Surely your father is blind to the real state of affairs, for these eight years I have relieved him of all expense but himself, paid him $500 with him and three hundred since he went away in demands here, and he says I write “I am extremely happy here,” which I’m sure I never did—I only have said I had the comforts of life and did not wish to move till he could ensure me the continuance of them, which I had not at Cincinnati, Natchez or [New] Orleans [i.e., after Audubon’s bankruptcy]. I have, however, concluded to give up my school after
this
year and take John with me, to whom a few years more of instruction in Europe either in a school or counting room would be beneficial, and trust to Providence for my happiness and yours. In a few years it is possible we may be able to afford you to take the voyage and bring your brother back to his country if I cannot come then.

This is what I now think of, but will not speak of it to anyone but you, and circumstances may change. God knows my duty alone must guide me, for a mother’s feelings will be torn to agony at leaving you, my dear, dear, child. Though I do not see you now, no danger comparatively is risked in getting to you, [compared] to what the Atlantic affords. I think the best plan will be for me to keep John up with you and where he is till next spring,
*
when he can come for me as soon as the month of March and [I] can journey on to you and spend a month and then proceed. My earnings, all but my passage money, I shall leave with you, my beloved son.

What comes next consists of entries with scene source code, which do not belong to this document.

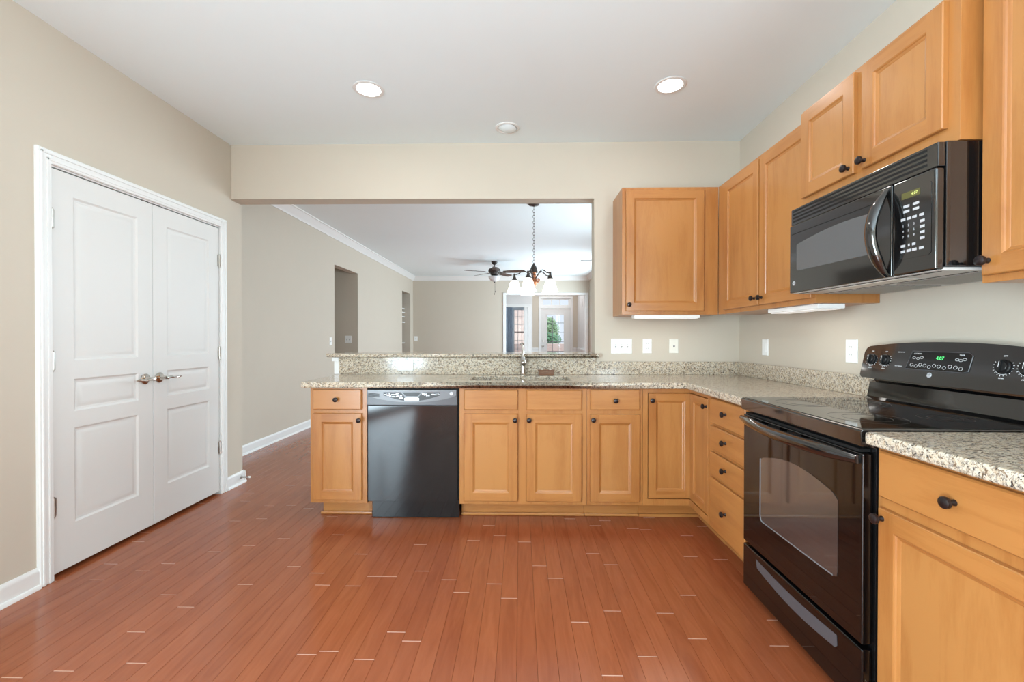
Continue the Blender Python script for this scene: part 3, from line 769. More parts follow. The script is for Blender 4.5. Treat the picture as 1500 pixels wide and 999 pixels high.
def badge(parent, c, ax, r, u):
    bd = obj('badge', B().lathe([(0, 0), (r, 0), (r, .0012), (r*.9, .002), (0, .002)], c, ax, 24), 'silver', parent)
    c2 = Vector(c)+Vector(ax)*.0021
    rg = B(); n = 24; ax_ = Vector(ax); u_ = Vector(u); v_ = Vector((0, 0, 1))
    rg.tube([c2+(u_*math.cos(2*PI*i/n)+v_*math.sin(2*PI*i/n))*r*.8 for i in range(n)], r*.05, 6, True)
    obj('badge_ring', rg, 'greyp', bd)
    text('badge_letters', 'GE', r*.85, c2, u, (0, 0, 1), 'greyp', bd, .0003)
badge(cp, (xm+.258, -.0402, .845), NB, .0115, (1, 0, 0))
b = B().box(x0+.012, x1-.004, .045, .06, .004, .128, .002)
obj('kick_plate', b, 'dwdoor', t)

# ------------------------------------------------------------------ range
ry0, ry1 = -1.492, -.757; ym = (ry0+ry1)/2
t = thing('range', 'freestanding black electric range with glass cooktop', 'range', (.3, ym, 0))
obj('body', B().box(.002, .60, ry0, ry1, .02, .8655, .004), 'black', t)
for y_ in (ry0+.05, ry1-.05):
    for x_ in (.06, .54): obj('foot', B().lathe([(0, 0), (.018, 0), (.018, .02), (0, .02)], (x_, y_, .0003), (0, 0, 1), 12), 'void', t)
# cooktop with rounded front apron
prof = [(-.012, .866), (-.042, .868), (-.045, .873), (-.047, .912), (-.044, .9195), (-.037, .923), (.54, .923), (.54, .866)]
ck = obj('cooktop', B().prism([(a, ry0-.002, z) for a, z in prof], (0, ry1-ry0+.004, 0), .003), 'black', t)
obj('glass_surface', B().box(-.034, .525, ry0+.008, ry1-.008, .9225, .9245, .0008), 'blackglass', ck)
for cx_, cy_, r in ((.12, ry1-.19, .10), (.12, ry0+.19, .115), (.39, ry1-.19, .085), (.39, ry0+.19, .075)):
    b = B()
    for rr in (r, r*.62): b.tube([(cx_+rr*math.cos(2*PI*i/48), cy_+rr*math.sin(2*PI*i/48), .9246) for i in range(48)], .0004, 4, True)
    obj('burner_ring', b, 'ringp', ck)
# oven door
P = PR(0)
dr = obj('oven_door', B().box(-.036, -.002, ry0+.004, ry1-.002, .246, .846, .006, 3), 'blackglass', t)
wa, wc_ = -.905, -1.383
top = [(wa+(wc_-wa)*i/20, .662+.042*math.sin(PI*i/20)+(.012 if 0 < i < 20 else 0)) for i in range(21)]
outl = [(-.0362, wc_+.02, .398), (-.0362, wc_+.004, .404), (-.0362, wc_, .42)] + [(-.0362, a, z) for a, z in reversed(top)] + [(-.0362, wa, .425), (-.0362, wa-.004, .405), (-.0362, wa-.02, .395)]
obj('oven_window', B().prism(outl, (-.0012, 0, 0)), 'ovenwin', dr)
wb_ = B()
wpts = [(-.0368, wa-.004, z) for z in (.672, .60, .50, .42)]+[(-.0368, wa-.010, .402), (-.0368, wa-.022, .396)]+[(-.0368, wa+(wc_-wa)*i/6, .396+.002*i/6) for i in range(1, 6)]+[(-.0368, wc_+.022, .399)]
wb_.tube(wpts, .0028, 6)
obj('window_lit_edge', wb_, 'greyl', dr)  # grey strip on two sides stands in for light on the inner frame edge
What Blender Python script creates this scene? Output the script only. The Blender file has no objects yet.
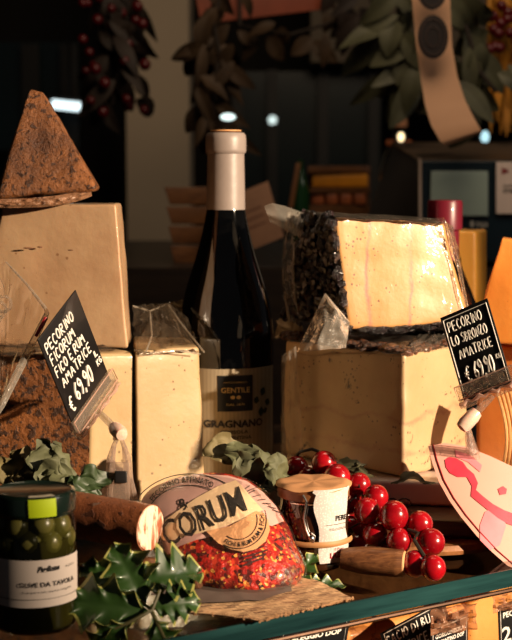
import bpy, bmesh, math, random
from mathutils import Vector, Matrix, noise
from mathutils.geometry import delaunay_2d_cdt
PI = math.pi
random.seed(7)
sc = bpy.context.scene
C = sc.collection
F = 1440.0; H = 0.28; PITCH = math.radians(6.0)
cp, sp = math.cos(PITCH), math.sin(PITCH)

# ------------------------------------------------------------------ placement
def pt(x, y, Y):
    """the point seen at (x, y) of the photograph at distance Y in front of the camera"""
    u = (x-256)/F; v = (320-y)/F
    d = Vector((u, cp+v*sp, -sp+v*cp)); t = Y/d.y
    return Vector((0, 0, H)) + d*t
def ground(x, y, z=0.0):
    u = (x-256)/F; v = (320-y)/F
    d = Vector((u, cp+v*sp, -sp+v*cp)); t = (z-H)/d.z
    return Vector((0, 0, H)) + d*t
def wp(x, Y, z):
    return Vector(((x-256)/F*(Y*cp+(H-z)*sp), Y, z))
def lerp(a, b, t): return a+(b-a)*t
def nz(p, s=1.0, seed=0): return noise.noise(Vector(p)*s+Vector((seed*7.3, seed*3.1, seed*1.7)))

# ------------------------------------------------------------------ materials
def lin(c):
    return tuple(((v/255)/12.92 if v/255 <= .04045 else ((v/255+.055)/1.055)**2.4) for v in c)+(1,)
MATS = {}
class NT:
    def __init__(s, name):
        s.m = bpy.data.materials.new(name); s.m.use_nodes = True
        s.n = s.m.node_tree.nodes; s.l = s.m.node_tree.links
        s.n.clear()
        s.out = s.n.new('ShaderNodeOutputMaterial')
        s.co = s.n.new('ShaderNodeTexCoord').outputs['Object']
    def link(s, a, b): s.l.new(a, b)
    def noise(s, scale, detail=4, rough=.5, vec=None, dist=0):
        n = s.n.new('ShaderNodeTexNoise'); n.inputs['Scale'].default_value = scale
        n.inputs['Detail'].default_value = detail; n.inputs['Roughness'].default_value = rough
        n.inputs['Distortion'].default_value = dist
        s.link(vec or s.co, n.inputs['Vector']); return n.outputs['Fac']
    def voro(s, scale, out='Distance', vec=None, feat='F1'):
        n = s.n.new('ShaderNodeTexVoronoi'); n.inputs['Scale'].default_value = scale; n.feature = feat
        s.link(vec or s.co, n.inputs['Vector']); return n.outputs[out]
    def scale(s, sx, sy, sz, rot=(0,0,0)):
        n = s.n.new('ShaderNodeMapping'); n.inputs['Scale'].default_value = (sx, sy, sz)
        n.inputs['Rotation'].default_value = rot
        s.link(s.co, n.inputs['Vector']); return n.outputs['Vector']
    def ramp(s, fac, stops, interp='LINEAR'):
        n = s.n.new('ShaderNodeValToRGB'); e = n.color_ramp.elements; n.color_ramp.interpolation = interp
        while len(e) < len(stops): e.new(.5)
        for k, (p, c) in enumerate(stops):
            e[k].position = p; e[k].color = c if len(c) == 4 else tuple(c)+(1,)
        s.link(fac, n.inputs['Fac']); return n.outputs['Color']
    def bw(s, fac, a, b): return s.ramp(fac, [(a, (0,0,0,1)), (b, (1,1,1,1))])
    def mix(s, fac, a, b, mode='MIX'):
        n = s.n.new('ShaderNodeMix'); n.data_type = 'RGBA'; n.blend_type = mode
        for v, i in ((fac, 0), (a, 6), (b, 7)):
            if hasattr(v, 'is_output'): s.link(v, n.inputs[i])
            else: n.inputs[i].default_value = v
        return n.outputs[2]
    def math(s, op, a, b=None):
        n = s.n.new('ShaderNodeMath'); n.operation = op
        for v, i in ((a, 0), (b, 1)):
            if v is None: continue
            if hasattr(v, 'is_output'): s.link(v, n.inputs[i])
            else: n.inputs[i].default_value = v
        return n.outputs[0]
    def bump(s, h, strength=.3, dist=.001):
        n = s.n.new('ShaderNodeBump'); n.inputs['Strength'].default_value = strength
        n.inputs['Distance'].default_value = dist; s.link(h, n.inputs['Height']); return n.outputs['Normal']
    def bsdf(s, color, rough=.5, normal=None, **kw):
        b = s.n.new('ShaderNodeBsdfPrincipled')
        for v, i in ((color, 'Base Color'), (rough, 'Roughness')):
            if hasattr(v, 'is_output'): s.link(v, b.inputs[i])
            else: b.inputs[i].default_value = v
        if normal: s.link(normal, b.inputs['Normal'])
        for k, v in kw.items():
            k = k.replace('_', ' ')
            if hasattr(v, 'is_output'): s.link(v, b.inputs[k])
            else: b.inputs[k].default_value = v
        return b
    def done(s, sh):
        s.link(sh.outputs[0] if hasattr(sh, 'outputs') else sh, s.out.inputs['Surface']); return s.m

def plain(name, rgb, rough=.5, var=.12, scale=40, bump=0.0, **kw):
    if name in MATS: return MATS[name]
    t = NT(name); c = lin(rgb); f = t.noise(scale)
    col = t.ramp(f, [(.3, tuple(v*(1-var) for v in c[:3])), (.7, tuple(min(1, v*(1+var)) for v in c[:3]))])
    nm = t.bump(t.noise(scale*3), bump, .001) if bump else None
    MATS[name] = t.done(t.bsdf(col, rough, nm, **kw)); return MATS[name]

def emit(name, rgb, strength):
    if name in MATS: return MATS[name]
    t = NT(name); e = t.n.new('ShaderNodeEmission'); e.inputs[0].default_value = lin(rgb); e.inputs[1].default_value = strength
    MATS[name] = t.done(e); return MATS[name]

def film(name, tint=(.97,.95,.92), refl=.9, rough=.08, bump=.6, scale=60, milky=.06, rgb=(230,215,195)):
    """thin clear plastic: mostly see-through, mirror-like at grazing angles, slightly milky"""
    if name in MATS: return MATS[name]
    t = NT(name)
    nm = t.bump(t.noise(scale, 3, .6, dist=1.5), bump, .004)
    tr = t.n.new('ShaderNodeBsdfTransparent'); tr.inputs[0].default_value = tint+(1,)
    gl = t.n.new('ShaderNodeBsdfGlossy'); gl.inputs['Roughness'].default_value = rough; t.link(nm, gl.inputs['Normal'])
    lw = t.n.new('ShaderNodeLayerWeight'); lw.inputs[0].default_value = .22; t.link(nm, lw.inputs['Normal'])
    m1 = t.n.new('ShaderNodeMixShader'); t.link(t.math('MULTIPLY', lw.outputs['Fresnel'], refl), m1.inputs[0])
    t.link(tr.outputs[0], m1.inputs[1]); t.link(gl.outputs[0], m1.inputs[2])
    df = t.n.new('ShaderNodeBsdfDiffuse'); df.inputs[0].default_value = lin(rgb)
    tl = t.n.new('ShaderNodeBsdfTranslucent'); tl.inputs[0].default_value = lin(rgb)
    dd = t.n.new('ShaderNodeMixShader'); dd.inputs[0].default_value = .5
    t.link(df.outputs[0], dd.inputs[1]); t.link(tl.outputs[0], dd.inputs[2])
    m2 = t.n.new('ShaderNodeMixShader'); m2.inputs[0].default_value = milky
    t.link(m1.outputs[0], m2.inputs[1]); t.link(dd.outputs[0], m2.inputs[2])
    MATS[name] = t.done(m2); return MATS[name]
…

This is looking far ahead. I shall only write to your father that I will wind up my business and cross over as soon as I can; now it is impossible, for half the year would be gone before I could send him word, and I cannot get my money, and I hope this year if nothing happens to me to save a thousand; but keep this to yourself. Have you received the ten pair of socks I knit and sent? Have you got anything for the trunk? I shall send some more socks by Mr. Johnson to [New] Orleans to be shipped up.

Write, my child, my comfort, to me, I hope you are well. The piano is yours that you choose, and I hope you will think of me as you play, and remember your mother’s happiness hangs upon your good conduct and welfare. I have been quite sick for a week past but feel better tonight. I am now going to write to John—Adieu, may God preserve you …

*I mean the spring 1830. John can spend his vacation with you, for he will surely be sick if he comes here to run about in the summer after an absence so long … A second thought is that John need not come down at all, for I can go up alone and save expenses. Do send me a shirt for a pattern, as I want to make up some linen for you both and bring with me in 1830. Do not write to your Papa anything about it, my dear son; leave it to me to settle with him.

John James Audubon to Lucy Audubon
“I will sail for America …”

London, England

20 January 1829

My dearest friend,

Thine of the 8th November reached me about a fortnight ago, and ever since I have been debating what was or would be the best thing to do, as I plainly read in it the same that has filled every other that has come from thee since I left America, i.e., the
uncertainty
of thy
ever
joining me in Europe. I have therefore come to the following conclusion, which thou mayest take for granted if I have life within me: I will sail for America (New York) on or about the 1st day of April next and will (God willing) be on American soil once more in all May next. I had no wish to go there so soon, although as I have often repeated to thee, I always intended to go on account of my work; but I have decided in doing so now with a hope that I can persuade thee to come over here with me and under my care and charge.

I will try between this time and the time of my departure to make all such preparations & arrangements as I can best adopt for the safety of the progression of my publication, the collection of my dues, the insurance of my drawings, copper plates & oil paintings &c., and leave the main part of all my cares in this land to my excellent friend
William Rathbone. I have wrote duplicate letters to Victor on this subject, with strongest injunctions to keep it a perfect secret, and I wish thee to do the same. Only 3 or 4 friends in England will know positively when I have gone; my
subscribers and the world will think me on the European Continent after more patronage. This is absolutely necessary for the safekeeping of my present subscribers, most all of which would become alarmed and would expect the work to fall through. I will advise thee of my arrival at New York, and previously give thee the name of the packet in which I will sail &c., &c.

It is not my wish to go as far as Louisiana but as far as
Louisville, Kentucky, where after my landing we will make arrangements to
meet, never to part again! I have been induced to come to this firm and decided conclusion because writing is of no avail. Thou couldst not understand my situation in England or my views of the future was I to write 100 pages on it, but will understand me well in one hour’s talk!

By the time of our coming over, John will be settled, I hope, to thy heart’s content, and I hope to make thee happy & comfortable here the remainder of thy days. I wish to be absent just 12 months, and on my return I will have material enough to finish my stupendous work …

Lucy Audubon to Victor Gifford Audubon
“I sometimes consider why I wish any longer to live …”

Bayou Sarah, Louisiana

30 January 1829

My much loved son,

Yours of the 7th received late last night and as a tremendous rain prevents the Miss Carpenters from coming to their school I will at least begin my letter. I have been at the piano since five. It is now half past seven [in the] morning but so dark that I have not long put out my candles. With respect to your living with your Uncle William [Bakewell], my dear son, I am not any judge, but you seem aware of the gratitude you owe your Uncle [Nicholas] Berthoud, as to your time I do not know it, and indeed I misunderstood the affair altogether, that does not signify, use your own reflection and as a disinterested party your Uncle [Benjamin] Bakewell of Cincinnati would advise you, for I am too far off to know the particulars, and must leave you to act for yourself only begging you to preserve your probity, candor, and industry wherever you be. I sent [on] the 25th eight hundred dollars, all I could then collect, to Mr. Briggs to pay for a piano, my stationers bill, and the balance $400 or over to be sent to you for your brother’s use. I was in hopes to have sent more but cannot get it. I have paid all my expenses here, have Mr. Johnson’s note for six hundred, and Mrs. Sims for $499 and about five hundred out—and Mrs. Sims’ note I shall never get without suing, and till I leave the place I do not like to do that. I have tried to pass it away for a great discount but no one will have it.